Hearing of the House Science, Space and Technology Committee - Opening Statement of Rep. Smith, Hearing on Climate Science: Assumptions, Policy Implications, and the Scientific Method


Date: March 29, 2017
Location: Washington, DC

Today we will examine the scientific method as it relates to climate change. We must ensure that the underlying science that informs policy decisions is based on credible scientific methodology.

I believe the climate is changing and that humans play a role. However, I also believe significant questions remain as to the extent.

Our actions must be based on sound science. This is the only way we will be able to better address climate change.

Before we impose costly government regulations, we should evaluate scientific uncertainties and ascertain the extent to which they make it difficult to quantify humans' contribution to climate change.

Far too often, alarmist theories on climate science originate with scientists who operate outside of the principles of the scientific method.

The scientific method is a simple process that has been used for centuries. It involves identifying a question, developing a hypothesis, constructing an experiment, and analyzing the results. If the results do not align with the original hypothesis, the hypothesis must be re-examined.

The scientific method welcomes critiques so theories can be refined. And it avoids speculation about distant events for which there is no hard proof.

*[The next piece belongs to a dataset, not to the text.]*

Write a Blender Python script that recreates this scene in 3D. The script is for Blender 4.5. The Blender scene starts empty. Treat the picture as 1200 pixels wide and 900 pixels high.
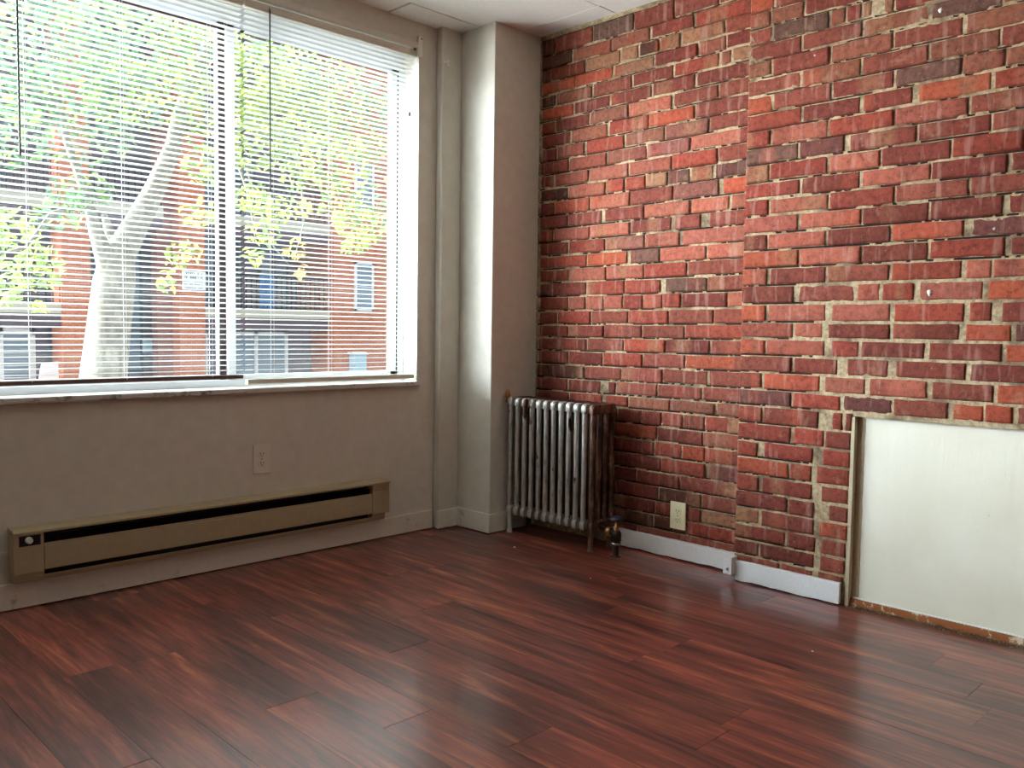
import bpy, bmesh, math, random
import mathutils
from mathutils import Vector, Matrix, noise
random.seed(7)
sc = bpy.context.scene
COL = sc.collection
PI = math.pi

# ------------------------------------------------------------------ camera model
FPX = 1007.92
MR = Vector((0.7083247920481448, -0.7057443902984831, 0.014171962890670282))
MU = Vector((0.03399676402252644, 0.05416083884171733, 0.9979533173310052))
MF = Vector((0.7050675208843115, 0.7063932750941105, -0.06235649040691184))
EYE = Vector((0.0, 0.0, 1.0))
def ray(px, py):
    return MR*((px-600)/FPX) - MU*((py-450)/FPX) + MF
def ony(px, py, y):            # the point at depth y seen at a photo position
    d = ray(px, py); return EYE + d*(y/d.y)
cam = bpy.data.cameras.new('camera'); cam.sensor_width = 36; cam.lens = FPX/1200*36
cam.clip_start = 0.05; cam.clip_end = 300
co = bpy.data.objects.new('camera', cam); COL.objects.link(co)
co.matrix_world = Matrix(((MR.x, MU.x, -MF.x, EYE.x), (MR.y, MU.y, -MF.y, EYE.y), (MR.z, MU.z, -MF.z, EYE.z), (0, 0, 0, 1)))
sc.camera = co

# ------------------------------------------------------------------ materials
def lin(c):
    return tuple(((v/255)/12.92 if v/255 <= .04045 else ((v/255+.055)/1.055)**2.4) for v in c)
class NT:
    def __init__(s, name):
        s.m = bpy.data.materials.new(name); s.m.use_nodes = True
        s.t = s.m.node_tree; s.n = s.t.nodes; s.l = s.t.links
        s.b = s.n['Principled BSDF']; s.out = s.n['Material Output']
    def new(s, typ, **kw):
        n = s.n.new(typ)
        for k, v in kw.items():
            if k.startswith('i_'):
                n.inputs[k[2:].replace('_', ' ')].default_value = v
            else: setattr(n, k, v)
        return n
    def link(s, a, b): s.l.new(a, b)
    def coords(s, scale=(1, 1, 1)):
        tc = s.new('ShaderNodeTexCoord'); mp = s.new('ShaderNodeMapping')
        mp.inputs['Scale'].default_value = scale
        s.link(tc.outputs['Object'], mp.inputs['Vector']); return mp.outputs['Vector']
    def noise(s, vec, scale, detail=4, rough=.55, dist=0):
        n = s.new('ShaderNodeTexNoise'); n.inputs['Scale'].default_value = scale
        n.inputs['Detail'].default_value = detail; n.inputs['Roughness'].default_value = rough
        n.inputs['Distortion'].default_value = dist
        s.link(vec, n.inputs['Vector']); return n.outputs['Fac']
    def ramp(s, fac, stops):
        r = s.new('ShaderNodeValToRGB'); e = r.color_ramp.elements
        while len(e) < len(stops): e.new(.5)
        for i, (p, c) in enumerate(stops):
            e[i].position = p
            e[i].color = (*c, 1) if len(c) == 3 else c
        s.link(fac, r.inputs['Fac']); return r.outputs['Color']
    def mix(s, fac, a, b, mode='MIX'):
        n = s.new('ShaderNodeMix'); n.data_type = 'RGBA'; n.blend_type = mode
        for sock, v in ((n.inputs[0], fac), (n.inputs[6], a), (n.inputs[7], b)):
            if isinstance(v, bpy.types.NodeSocket): s.link(v, sock)
            elif isinstance(v, (int, float)): sock.default_value = v
            else: sock.default_value = (*v, 1)
        return n.outputs[2]
    def bump(s, h, strength=.3, dist=.002):
        n = s.new('ShaderNodeBump'); n.inputs['Strength'].default_value = strength
        n.inputs['Distance'].default_value = dist; s.link(h, n.inputs['Height'])
        s.link(n.outputs['Normal'], s.b.inputs['Normal'])
    def col(s, v):
        if isinstance(v, bpy.types.NodeSocket): s.link(v, s.b.inputs['Base Color'])
        else: s.b.inputs['Base Color'].default_value = (*v, 1)
    def rough(s, v):
        if isinstance(v, bpy.types.NodeSocket): s.link(v, s.b.inputs['Roughness'])
        else: s.b.inputs['Roughness'].default_value = v
def plain(name, rgb, rough=.5, metal=0, spec=.5, var=.0, vscale=20, bump=0):
    k = NT(name); c = lin(rgb); k.rough(rough)
    k.b.inputs['Metallic'].default_value = metal; k.b.inputs['Specular IOR Level'].default_value = spec
    if var or bump:
        n = k.noise(k.coords(), vscale, 5, .6)
    if var:
        k.col(k.ramp(n, [(.3, tuple(v*(1-var) for v in c)), (.7, tuple(min(1, v*(1+var*.5)) for v in c))]))
    else: k.col(c)
    if bump: k.bump(n, bump, .003)
    return k.m

def dirty(name, rgb, dirt, rough=.5, scale=9, lo=.58, hi=.75, amount=.8, bump=.15, spec=.4):
    k = NT(name); v = k.coords(); c = lin(rgb)
    n = k.noise(v, scale, 8, .65); n2 = k.noise(v, scale*7, 5, .6)
    m = k.ramp(n, [(lo, (0, 0, 0)), (hi, (amount,)*3)])
    base = k.ramp(n2, [(.3, tuple(x*.9 for x in c)), (.7, c)])
    k.col(k.mix(m, base, lin(dirt))); k.rough(rough); k.bump(n2, bump, .002)
    k.b.inputs['Specular IOR Level'].default_value = spec
    return k.m

def brick_mat():
    k = NT('old_red_brick'); v = k.coords()
    a = k.new('ShaderNodeAttribute', attribute_name='tone'); c = a.outputs['Color']
    n = k.noise(v, 52, 8, .72); n2 = k.noise(v, 16, 5, .65)
    vs = k.coords((1, 34, 5)); ns = k.noise(vs, 1.0, 3, .5)
    c = k.mix(.85, c, k.ramp(n, [(.3, (.40, .36, .36)), (.5, (1, 1, 1)), (.7, (1.35, 1.3, 1.25))]), 'MULTIPLY')
    # pale dusty streaks that were splashed down the faces
    m = k.ramp(ns, [(.57, (0, 0, 0)), (.69, (.24,)*3)])
    c = k.mix(m, c, lin((205, 165, 150)))
    m2 = k.ramp(n2, [(.60, (0, 0, 0)), (.72, (.24,)*3)])
    c = k.mix(m2, c, lin((196, 158, 132)))
    m3 = k.ramp(k.noise(v, 110, 3, .7), [(.68, (0, 0, 0)), (.74, (.55,)*3)])
    c = k.mix(m3, c, lin((225, 200, 180)))
    k.col(c); k.rough(.86); k.b.inputs['Specular IOR Level'].default_value = .25
    k.bump(n, .8, .005)
    return k.m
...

Alarmist predictions amount to nothing more than wild guesses. The ability to predict far into the future is impossible. Anyone stating what the climate will be in 500 years or even at the end of the century is not credible.

All too often, scientists ignore the basic tenants of science in order to justify their claims. Their ultimate goal appears to be to promote a personal agenda, even if the evidence doesn't support it.

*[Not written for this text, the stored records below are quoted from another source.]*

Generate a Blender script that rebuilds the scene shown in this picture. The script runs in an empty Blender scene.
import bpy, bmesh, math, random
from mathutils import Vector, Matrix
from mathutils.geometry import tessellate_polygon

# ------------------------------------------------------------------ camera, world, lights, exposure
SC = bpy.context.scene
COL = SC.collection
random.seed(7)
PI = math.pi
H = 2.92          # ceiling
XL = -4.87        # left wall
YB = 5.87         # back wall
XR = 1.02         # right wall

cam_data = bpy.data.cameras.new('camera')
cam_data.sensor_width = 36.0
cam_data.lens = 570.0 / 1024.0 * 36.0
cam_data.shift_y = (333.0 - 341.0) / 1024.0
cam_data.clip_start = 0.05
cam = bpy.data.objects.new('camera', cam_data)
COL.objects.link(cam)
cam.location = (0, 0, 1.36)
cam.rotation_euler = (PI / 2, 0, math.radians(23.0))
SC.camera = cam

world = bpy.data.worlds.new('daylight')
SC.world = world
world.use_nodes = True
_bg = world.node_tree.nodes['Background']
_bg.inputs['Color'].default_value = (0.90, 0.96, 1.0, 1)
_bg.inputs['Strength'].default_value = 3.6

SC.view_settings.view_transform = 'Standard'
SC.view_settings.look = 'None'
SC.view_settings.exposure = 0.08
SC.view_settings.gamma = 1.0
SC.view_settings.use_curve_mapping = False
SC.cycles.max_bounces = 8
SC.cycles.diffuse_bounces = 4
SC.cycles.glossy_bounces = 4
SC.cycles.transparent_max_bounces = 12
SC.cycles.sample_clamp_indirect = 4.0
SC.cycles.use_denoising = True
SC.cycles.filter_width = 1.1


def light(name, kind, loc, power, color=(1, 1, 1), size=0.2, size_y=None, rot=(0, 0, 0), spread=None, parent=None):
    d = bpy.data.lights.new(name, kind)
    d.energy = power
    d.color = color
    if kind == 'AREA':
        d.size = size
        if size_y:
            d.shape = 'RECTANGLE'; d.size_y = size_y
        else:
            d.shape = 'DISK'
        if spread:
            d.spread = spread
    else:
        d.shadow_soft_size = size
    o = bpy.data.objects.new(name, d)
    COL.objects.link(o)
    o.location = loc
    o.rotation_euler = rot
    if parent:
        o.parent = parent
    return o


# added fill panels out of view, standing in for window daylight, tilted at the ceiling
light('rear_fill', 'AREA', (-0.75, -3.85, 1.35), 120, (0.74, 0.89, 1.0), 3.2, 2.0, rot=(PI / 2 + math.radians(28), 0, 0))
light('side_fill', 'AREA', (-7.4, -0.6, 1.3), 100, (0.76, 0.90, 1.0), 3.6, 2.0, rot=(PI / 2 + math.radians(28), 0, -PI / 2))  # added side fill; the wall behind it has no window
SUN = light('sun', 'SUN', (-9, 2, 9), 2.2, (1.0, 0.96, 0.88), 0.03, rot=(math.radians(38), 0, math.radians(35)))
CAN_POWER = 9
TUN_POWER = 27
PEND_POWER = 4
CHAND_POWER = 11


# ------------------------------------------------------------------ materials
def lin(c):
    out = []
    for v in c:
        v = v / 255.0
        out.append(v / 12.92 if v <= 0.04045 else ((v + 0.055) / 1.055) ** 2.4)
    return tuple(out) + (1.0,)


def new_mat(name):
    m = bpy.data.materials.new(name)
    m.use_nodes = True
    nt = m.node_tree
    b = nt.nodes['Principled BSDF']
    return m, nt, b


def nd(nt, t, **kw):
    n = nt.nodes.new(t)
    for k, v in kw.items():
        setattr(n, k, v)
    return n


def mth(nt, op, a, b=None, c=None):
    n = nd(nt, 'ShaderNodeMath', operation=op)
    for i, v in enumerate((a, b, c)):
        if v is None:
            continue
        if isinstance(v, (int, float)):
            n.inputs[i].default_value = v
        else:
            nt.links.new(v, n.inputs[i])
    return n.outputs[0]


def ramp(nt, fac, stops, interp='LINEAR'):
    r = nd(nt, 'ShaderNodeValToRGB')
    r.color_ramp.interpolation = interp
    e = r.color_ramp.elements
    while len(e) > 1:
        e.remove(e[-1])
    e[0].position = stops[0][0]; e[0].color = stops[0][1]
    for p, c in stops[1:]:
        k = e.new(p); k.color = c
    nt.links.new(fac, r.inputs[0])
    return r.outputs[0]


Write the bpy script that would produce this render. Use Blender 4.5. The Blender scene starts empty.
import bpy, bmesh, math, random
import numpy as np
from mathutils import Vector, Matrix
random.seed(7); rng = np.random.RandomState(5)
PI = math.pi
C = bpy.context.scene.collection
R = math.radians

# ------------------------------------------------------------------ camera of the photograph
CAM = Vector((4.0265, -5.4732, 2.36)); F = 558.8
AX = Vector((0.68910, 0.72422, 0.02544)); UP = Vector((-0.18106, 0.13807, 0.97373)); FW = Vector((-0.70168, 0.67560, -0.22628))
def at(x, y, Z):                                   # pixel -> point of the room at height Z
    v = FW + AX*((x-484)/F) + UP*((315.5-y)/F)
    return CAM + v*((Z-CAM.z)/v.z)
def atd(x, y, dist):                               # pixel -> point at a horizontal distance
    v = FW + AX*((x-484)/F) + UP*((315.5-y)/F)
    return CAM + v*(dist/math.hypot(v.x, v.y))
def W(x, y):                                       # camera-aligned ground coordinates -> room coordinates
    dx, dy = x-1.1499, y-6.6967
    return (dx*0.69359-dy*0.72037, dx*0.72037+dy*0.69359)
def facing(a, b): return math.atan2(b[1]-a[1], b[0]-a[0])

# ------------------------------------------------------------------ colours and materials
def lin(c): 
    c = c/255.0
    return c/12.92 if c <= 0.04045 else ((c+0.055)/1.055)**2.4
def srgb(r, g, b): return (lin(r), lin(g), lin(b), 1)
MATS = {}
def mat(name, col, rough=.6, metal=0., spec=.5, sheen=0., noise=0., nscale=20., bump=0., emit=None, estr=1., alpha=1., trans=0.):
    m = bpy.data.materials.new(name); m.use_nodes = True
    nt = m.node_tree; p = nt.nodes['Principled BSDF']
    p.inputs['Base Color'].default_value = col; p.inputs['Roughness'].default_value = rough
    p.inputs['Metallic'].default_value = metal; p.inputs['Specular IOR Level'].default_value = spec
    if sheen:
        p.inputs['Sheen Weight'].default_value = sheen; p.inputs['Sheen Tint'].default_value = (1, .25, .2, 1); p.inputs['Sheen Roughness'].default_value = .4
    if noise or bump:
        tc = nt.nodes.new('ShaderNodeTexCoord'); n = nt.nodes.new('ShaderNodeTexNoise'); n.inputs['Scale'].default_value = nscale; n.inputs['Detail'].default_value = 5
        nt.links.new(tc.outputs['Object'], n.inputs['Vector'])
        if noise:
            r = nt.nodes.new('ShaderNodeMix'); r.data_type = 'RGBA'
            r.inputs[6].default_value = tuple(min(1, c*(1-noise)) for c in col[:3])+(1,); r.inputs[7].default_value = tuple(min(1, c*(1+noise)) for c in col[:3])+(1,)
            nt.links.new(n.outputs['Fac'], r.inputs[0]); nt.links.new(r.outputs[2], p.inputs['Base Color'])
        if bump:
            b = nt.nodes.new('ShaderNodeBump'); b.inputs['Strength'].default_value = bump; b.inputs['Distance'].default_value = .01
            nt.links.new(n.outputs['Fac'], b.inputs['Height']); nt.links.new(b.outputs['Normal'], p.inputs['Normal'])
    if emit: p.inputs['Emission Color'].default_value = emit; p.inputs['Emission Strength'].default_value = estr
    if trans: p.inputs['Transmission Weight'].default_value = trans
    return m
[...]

The scientific method is regarded as the "foundation of modern science." It ensures that scientific experimentation is neither arbitrary nor subjective, and that results can be replicated.

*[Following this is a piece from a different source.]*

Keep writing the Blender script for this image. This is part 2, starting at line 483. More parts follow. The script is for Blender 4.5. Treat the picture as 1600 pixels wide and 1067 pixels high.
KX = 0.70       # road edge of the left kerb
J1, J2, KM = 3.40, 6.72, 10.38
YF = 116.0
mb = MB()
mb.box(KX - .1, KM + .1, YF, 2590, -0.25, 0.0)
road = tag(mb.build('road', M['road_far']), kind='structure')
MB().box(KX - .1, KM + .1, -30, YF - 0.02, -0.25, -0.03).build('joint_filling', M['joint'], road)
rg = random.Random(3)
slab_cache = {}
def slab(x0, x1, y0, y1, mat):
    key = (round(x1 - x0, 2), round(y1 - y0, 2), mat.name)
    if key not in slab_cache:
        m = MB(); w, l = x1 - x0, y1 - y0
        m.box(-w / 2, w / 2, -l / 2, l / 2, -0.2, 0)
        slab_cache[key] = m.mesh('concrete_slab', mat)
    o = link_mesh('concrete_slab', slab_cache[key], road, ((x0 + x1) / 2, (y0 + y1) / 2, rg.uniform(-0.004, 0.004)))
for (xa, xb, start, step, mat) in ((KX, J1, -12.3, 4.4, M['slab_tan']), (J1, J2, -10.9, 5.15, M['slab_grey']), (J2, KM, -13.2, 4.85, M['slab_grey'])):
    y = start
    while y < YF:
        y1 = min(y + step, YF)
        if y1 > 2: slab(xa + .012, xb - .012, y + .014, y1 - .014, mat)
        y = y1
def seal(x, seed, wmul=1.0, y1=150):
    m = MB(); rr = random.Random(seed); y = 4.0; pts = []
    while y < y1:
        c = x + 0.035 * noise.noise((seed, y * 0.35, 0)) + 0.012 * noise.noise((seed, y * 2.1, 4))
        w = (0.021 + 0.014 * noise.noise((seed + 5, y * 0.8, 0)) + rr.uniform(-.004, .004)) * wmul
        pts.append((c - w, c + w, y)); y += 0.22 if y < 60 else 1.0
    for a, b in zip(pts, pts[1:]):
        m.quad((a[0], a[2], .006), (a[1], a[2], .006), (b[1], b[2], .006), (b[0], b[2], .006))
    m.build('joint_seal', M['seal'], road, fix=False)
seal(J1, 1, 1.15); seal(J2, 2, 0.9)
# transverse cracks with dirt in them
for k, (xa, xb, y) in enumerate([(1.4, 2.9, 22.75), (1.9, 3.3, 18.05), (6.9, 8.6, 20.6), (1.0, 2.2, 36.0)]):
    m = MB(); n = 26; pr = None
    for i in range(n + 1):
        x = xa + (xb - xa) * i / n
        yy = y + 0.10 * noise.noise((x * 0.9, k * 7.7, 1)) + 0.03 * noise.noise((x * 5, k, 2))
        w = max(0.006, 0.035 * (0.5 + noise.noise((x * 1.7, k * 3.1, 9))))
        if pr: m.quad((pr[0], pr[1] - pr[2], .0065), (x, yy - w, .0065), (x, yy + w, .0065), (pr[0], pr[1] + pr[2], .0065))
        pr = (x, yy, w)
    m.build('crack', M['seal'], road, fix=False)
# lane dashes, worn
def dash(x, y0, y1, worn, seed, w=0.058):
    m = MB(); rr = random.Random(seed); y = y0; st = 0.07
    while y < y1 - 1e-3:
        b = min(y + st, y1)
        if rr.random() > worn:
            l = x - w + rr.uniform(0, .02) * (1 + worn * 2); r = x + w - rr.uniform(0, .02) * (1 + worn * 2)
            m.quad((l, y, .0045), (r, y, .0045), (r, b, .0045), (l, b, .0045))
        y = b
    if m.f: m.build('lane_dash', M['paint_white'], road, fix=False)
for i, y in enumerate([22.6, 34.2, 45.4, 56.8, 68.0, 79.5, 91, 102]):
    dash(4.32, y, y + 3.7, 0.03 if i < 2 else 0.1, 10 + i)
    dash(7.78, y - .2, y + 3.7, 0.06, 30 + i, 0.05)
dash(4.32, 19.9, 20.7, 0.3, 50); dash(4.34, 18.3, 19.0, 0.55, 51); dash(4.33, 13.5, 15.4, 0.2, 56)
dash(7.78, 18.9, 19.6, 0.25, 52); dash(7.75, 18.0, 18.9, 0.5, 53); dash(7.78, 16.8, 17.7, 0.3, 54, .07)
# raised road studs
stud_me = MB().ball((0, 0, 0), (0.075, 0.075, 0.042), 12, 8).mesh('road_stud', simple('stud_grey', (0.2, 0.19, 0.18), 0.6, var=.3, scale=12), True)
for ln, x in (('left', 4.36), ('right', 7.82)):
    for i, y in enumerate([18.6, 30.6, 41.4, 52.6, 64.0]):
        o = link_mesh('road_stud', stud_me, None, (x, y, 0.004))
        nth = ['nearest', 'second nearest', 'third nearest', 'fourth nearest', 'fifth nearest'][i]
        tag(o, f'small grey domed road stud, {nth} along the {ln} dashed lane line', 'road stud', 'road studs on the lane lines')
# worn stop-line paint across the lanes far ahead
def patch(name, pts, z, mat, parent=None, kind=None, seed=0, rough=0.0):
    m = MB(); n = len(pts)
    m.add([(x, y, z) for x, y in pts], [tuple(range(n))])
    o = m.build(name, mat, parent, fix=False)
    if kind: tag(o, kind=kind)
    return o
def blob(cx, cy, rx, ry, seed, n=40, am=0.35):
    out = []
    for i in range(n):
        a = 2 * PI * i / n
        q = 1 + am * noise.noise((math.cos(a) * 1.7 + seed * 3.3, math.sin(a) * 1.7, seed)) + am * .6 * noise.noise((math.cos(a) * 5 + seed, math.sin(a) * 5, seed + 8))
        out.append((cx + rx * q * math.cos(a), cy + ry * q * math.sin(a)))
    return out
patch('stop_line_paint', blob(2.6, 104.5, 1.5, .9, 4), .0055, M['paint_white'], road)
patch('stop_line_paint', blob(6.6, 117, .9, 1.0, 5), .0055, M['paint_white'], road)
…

In the field of climate science, there is legitimate concern that scientists are biased in favor of reaching predetermined conclusions.

This inevitably leads to alarmist findings that are wrongfully reported as facts.

The scientific method also requires that for a hypothesis to become a theory, a repeated validation of the results -- called reproducibility -- should be possible. However, a recent survey found that 70% of scientific researchers have tried and failed to reproduce the experiments conducted by other scientists.

The lack of reproducibility is a warning that the scientific method is not being followed and that the theory may lack credibility.

To restore faith in science, we must uphold the principles of scientific integrity. For example, the Science Committee heard from whistleblowers that National Oceanic and Atmospheric Administration (NOAA) employees put their "thumb on the scale" during the analysis of data.

This was done to arrive at politically correct results that would disprove the absence of global temperature increases from 1998 to 2012.

More recently, NOAA admitted to Committee staff that there was no legal justification for not complying with the Committee's lawfully-issued subpoena requesting information.

In fact, we learned that it was simply a political decision to halt any further debate on the subject. This is professional misconduct, if not worse.

A similar event unfolded in 2009. Emails from East Anglia University scientists were uncovered and revealed that they frequently violated principles of scientific integrity and attempted to halt debate about climate science.

Much of climate science today appears to be based more on exaggerations, personal agendas, and questionable predictions than on the scientific method. Those who engage in such actions do a disservice to the American people and to their own profession.

Only when scientists follow the scientific method can policy-makers be confident that they are making the right decisions. Until then, the debate should continue.